Tanto ellos como los persas estaban en una situación peculiar. Los griegos estaban a 1.700 kilómetros de su patria y rodeados por un ejército persa hostil. Los persas, por su parte, contemplaban inquietos un contingente de más de 10.000 griegos a quienes no osaban atacar, pero tampoco podían permitir que quedase en total libertad.
El sátrapa Tisafernes había tomado partido por Artajerjes contra Ciro el joven, pero ahora se acercó a Clearco, alegando ser el mismo amigo de Esparta que había sido en los últimos años de la guerra del Peloponeso. Persuadió al general espartano a que fuera a su tienda de campaña junto con otros cuatro generales griegos, para discutir (decía Tisafernes) los términos de un armisticio. El pobre Clearco creyó la palabra del persa. El y los otros generales acudieron a la tienda y allí el persa ordenó fríamente que los mataran.
Tisafernes estaba seguro de que los griegos, sin líderes, o bien se rendirían y tal vez se uniesen al ejército persa, o bien degenerarían en bandas dispersas que podrían ser barridas fácilmente.
No ocurrió ninguna de esas alternativas, porque el ateniense Jenofonte tomó el mando de los Diez Mil. No retornaron a lo largo del Éufrates, por la ruta que habían tomado desde el Egeo, porque el camino se hallaba bloqueado por los persas. En cambio, marcharon hacia el Norte, a lo largo del Tigris, defendiéndose hábilmente de los ataques persas y las incursiones de tribus primitivas.
Pasaron los montículos, que eran todo lo que quedaba de Nínive, antaño orgullosa capital del que fuera otrora el poderoso Imperio Asirio. Sólo hacía dos siglos que Asiria había sido destruida, pero la tarea de destrucción había sido tan completa que su recuerdo parecía haber desaparecido de la mente de los hombres, y los Diez Mil tuvieron que preguntar qué ruinas eran ésas que se elevaban tan tristemente junto a su ruta.
Marcharon durante cinco meses, resistiendo a los persas y las tribus. Por último, en febrero del 400 a. C., los Diez Mil, al subir una colina, contemplaron la ciudad griega de Trapezonte. Más allá de ella estaba el mar Negro.
Para los griegos, acostumbrados al mar y para quienes los miles de kilómetros de tierra firme ininterrumpida dentro del Imperio Persa habían sido una terrible pesadilla la visión de las aguas oceánicas les proporcionó una incontrolable alegría. Corrieron a la costa gritando «¡Thálassa! íThálassa!» (¡El mar! ¡El mar!).
Terminada la aventura, Jenofonte retornó a Atenas, pero no permaneció en ella por mucho tiempo. La ejecución de su viejo maestro Sócrates colmó su odio hacia la democracia ateniense. Como Platón, abandonó Atenas, pero a diferencia de Platón nunca retornó. Se convirtió en un espartano en todo menos en el nombre. Vivió entre espartanos y luchó con ellos, hasta contra Atenas.

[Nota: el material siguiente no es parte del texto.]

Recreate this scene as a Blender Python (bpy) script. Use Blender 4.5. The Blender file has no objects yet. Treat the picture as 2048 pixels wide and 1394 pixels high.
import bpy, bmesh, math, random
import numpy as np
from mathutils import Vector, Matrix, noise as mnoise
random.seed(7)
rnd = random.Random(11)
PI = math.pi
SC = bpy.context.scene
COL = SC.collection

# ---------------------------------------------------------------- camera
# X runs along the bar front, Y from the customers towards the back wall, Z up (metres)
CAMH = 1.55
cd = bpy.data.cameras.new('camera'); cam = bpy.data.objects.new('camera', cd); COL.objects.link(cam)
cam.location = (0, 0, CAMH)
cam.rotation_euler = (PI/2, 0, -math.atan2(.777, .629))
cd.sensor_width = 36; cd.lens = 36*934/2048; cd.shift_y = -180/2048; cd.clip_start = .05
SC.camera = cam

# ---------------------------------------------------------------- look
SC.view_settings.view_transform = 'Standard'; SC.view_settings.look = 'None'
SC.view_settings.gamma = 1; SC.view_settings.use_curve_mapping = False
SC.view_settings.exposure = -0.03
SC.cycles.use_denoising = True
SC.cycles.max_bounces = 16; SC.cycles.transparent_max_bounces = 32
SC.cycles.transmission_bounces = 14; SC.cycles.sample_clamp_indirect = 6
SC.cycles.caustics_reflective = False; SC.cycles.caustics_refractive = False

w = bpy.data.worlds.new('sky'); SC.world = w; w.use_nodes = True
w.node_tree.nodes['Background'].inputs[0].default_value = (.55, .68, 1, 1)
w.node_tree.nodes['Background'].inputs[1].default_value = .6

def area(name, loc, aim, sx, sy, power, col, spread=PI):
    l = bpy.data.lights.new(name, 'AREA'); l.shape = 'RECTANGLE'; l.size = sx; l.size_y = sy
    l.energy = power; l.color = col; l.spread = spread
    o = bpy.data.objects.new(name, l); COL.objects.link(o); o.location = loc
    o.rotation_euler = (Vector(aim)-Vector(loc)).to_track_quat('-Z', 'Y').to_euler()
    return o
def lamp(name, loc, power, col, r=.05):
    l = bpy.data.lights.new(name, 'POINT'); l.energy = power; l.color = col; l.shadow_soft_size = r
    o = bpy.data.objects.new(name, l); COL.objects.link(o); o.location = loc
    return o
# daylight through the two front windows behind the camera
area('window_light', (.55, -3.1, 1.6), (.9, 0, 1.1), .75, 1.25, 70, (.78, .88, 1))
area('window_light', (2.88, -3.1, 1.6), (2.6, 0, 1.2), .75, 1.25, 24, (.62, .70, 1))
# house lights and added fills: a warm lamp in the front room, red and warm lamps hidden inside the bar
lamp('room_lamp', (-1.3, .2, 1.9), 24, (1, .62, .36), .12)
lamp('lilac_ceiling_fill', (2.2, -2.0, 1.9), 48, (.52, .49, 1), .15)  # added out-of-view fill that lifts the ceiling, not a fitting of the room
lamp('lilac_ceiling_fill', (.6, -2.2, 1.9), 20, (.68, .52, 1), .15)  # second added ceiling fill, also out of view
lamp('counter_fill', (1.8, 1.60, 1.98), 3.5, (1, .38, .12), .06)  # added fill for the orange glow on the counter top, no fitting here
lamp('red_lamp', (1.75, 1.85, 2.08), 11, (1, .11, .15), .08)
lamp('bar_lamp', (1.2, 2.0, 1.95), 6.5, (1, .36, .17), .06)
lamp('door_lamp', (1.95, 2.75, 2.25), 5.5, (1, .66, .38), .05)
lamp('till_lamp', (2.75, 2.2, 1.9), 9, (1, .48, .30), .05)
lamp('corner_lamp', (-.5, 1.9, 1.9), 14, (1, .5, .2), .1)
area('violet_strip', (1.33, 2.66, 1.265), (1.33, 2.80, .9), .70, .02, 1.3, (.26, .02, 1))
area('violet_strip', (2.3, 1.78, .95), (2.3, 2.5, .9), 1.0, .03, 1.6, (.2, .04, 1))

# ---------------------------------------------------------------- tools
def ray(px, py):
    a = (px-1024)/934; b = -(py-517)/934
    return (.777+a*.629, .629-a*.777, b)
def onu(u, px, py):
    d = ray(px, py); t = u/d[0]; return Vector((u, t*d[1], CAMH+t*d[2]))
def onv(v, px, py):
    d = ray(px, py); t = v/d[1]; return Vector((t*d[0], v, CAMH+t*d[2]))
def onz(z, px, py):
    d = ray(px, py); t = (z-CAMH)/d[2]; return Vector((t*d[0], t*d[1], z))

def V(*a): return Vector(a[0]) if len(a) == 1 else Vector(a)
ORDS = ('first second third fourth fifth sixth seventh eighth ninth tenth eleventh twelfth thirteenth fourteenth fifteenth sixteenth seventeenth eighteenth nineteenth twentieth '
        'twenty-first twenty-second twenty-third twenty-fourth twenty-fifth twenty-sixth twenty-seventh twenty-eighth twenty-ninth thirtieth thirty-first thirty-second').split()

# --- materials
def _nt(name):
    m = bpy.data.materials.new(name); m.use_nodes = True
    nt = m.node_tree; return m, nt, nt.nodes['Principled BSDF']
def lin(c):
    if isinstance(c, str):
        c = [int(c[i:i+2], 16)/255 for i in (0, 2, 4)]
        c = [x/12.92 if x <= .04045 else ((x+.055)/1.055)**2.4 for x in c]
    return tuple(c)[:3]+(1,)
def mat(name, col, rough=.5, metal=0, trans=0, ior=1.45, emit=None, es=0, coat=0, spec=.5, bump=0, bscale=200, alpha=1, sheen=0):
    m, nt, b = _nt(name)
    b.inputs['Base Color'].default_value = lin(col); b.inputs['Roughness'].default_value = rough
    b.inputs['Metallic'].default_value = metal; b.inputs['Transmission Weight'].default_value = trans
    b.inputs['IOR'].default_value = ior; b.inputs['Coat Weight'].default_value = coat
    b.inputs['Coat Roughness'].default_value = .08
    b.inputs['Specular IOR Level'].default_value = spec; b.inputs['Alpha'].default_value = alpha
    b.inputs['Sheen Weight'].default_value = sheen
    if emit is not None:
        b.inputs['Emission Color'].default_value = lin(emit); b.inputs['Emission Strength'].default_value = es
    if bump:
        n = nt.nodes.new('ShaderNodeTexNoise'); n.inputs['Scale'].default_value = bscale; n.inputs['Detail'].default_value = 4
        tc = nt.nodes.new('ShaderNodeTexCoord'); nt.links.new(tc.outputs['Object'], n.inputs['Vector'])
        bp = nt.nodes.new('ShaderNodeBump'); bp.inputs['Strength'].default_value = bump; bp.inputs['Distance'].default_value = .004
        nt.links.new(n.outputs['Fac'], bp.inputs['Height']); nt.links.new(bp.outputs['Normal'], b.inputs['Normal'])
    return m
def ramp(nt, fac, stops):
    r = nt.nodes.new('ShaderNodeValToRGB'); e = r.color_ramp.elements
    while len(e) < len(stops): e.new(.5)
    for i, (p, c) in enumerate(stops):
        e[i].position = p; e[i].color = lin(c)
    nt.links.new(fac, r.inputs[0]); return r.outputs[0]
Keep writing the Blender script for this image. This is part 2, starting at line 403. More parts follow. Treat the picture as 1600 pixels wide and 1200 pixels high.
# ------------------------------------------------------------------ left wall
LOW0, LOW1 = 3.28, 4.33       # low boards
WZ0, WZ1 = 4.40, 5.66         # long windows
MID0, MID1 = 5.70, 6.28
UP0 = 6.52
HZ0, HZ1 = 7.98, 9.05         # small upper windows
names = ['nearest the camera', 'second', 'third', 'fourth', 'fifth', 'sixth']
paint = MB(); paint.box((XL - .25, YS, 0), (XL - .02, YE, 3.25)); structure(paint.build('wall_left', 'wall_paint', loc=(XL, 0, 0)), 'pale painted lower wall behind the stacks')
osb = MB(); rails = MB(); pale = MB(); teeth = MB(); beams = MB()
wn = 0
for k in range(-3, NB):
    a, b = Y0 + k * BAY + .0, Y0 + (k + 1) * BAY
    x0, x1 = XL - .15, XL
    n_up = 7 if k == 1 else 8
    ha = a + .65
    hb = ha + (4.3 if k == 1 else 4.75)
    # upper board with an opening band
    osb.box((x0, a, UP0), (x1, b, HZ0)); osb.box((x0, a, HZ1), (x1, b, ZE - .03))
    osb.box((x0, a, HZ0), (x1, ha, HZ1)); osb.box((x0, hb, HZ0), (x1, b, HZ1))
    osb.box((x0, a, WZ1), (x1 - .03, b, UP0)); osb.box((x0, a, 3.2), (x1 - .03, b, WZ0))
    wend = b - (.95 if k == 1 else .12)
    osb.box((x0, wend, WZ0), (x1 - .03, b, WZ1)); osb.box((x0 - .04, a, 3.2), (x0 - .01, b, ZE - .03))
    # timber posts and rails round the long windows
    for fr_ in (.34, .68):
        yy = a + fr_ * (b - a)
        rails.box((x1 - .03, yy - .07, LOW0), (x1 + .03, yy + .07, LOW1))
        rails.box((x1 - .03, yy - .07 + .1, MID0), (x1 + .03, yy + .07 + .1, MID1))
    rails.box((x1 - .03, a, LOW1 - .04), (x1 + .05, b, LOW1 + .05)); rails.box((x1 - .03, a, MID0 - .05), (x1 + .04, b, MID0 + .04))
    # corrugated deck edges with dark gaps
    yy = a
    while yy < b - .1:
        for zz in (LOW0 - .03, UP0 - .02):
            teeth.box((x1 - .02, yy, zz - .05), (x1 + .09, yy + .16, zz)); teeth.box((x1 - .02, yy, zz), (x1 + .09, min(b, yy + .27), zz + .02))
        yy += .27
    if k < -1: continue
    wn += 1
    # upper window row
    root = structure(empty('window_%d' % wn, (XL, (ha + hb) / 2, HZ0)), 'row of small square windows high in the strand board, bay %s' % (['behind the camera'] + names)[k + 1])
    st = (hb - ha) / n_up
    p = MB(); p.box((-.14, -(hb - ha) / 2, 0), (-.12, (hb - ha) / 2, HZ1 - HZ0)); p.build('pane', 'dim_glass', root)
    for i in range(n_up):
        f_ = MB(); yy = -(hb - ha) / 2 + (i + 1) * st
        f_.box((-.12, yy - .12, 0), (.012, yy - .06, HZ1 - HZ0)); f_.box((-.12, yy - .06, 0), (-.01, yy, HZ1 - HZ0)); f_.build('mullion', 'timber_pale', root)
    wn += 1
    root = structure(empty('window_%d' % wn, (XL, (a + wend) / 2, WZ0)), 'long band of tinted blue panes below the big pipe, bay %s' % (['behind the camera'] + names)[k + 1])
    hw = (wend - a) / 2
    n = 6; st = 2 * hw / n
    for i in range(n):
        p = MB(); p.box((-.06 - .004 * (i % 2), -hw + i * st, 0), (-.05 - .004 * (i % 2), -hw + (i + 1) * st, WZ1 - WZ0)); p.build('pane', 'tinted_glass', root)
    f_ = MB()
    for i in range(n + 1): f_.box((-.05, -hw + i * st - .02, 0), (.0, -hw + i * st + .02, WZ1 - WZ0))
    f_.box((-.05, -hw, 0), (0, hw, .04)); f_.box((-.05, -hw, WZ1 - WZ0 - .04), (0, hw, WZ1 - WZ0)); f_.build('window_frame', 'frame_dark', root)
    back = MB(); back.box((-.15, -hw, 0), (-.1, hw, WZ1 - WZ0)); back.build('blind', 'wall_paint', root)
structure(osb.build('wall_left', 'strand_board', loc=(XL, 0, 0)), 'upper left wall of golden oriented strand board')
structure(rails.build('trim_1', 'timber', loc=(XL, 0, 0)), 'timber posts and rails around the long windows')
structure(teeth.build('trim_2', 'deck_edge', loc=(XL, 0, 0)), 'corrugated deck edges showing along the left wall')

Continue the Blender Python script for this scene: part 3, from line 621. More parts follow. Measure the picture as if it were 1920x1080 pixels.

Escribió la historia de los Diez Mil y llamó a su libro la Anábasis, o «marcha hacia el interior», con referencia a la marcha del ejército griego desde el mar hacia las profundidades de Asia. Ha sido siempre un clásico de la historia militar.
Jenofonte también escribió una continuación de la historia de la guerra del Peloponeso desde el punto en que Tucídides la había dejado interrumpida a causa de su muerte. Jenofonte no era un escritor de la talla de Tucídides ni tenía su imparcialidad. Sin embargo, su obra es valiosa porque no hay ninguna otra buena descripción contemporánea de los hechos.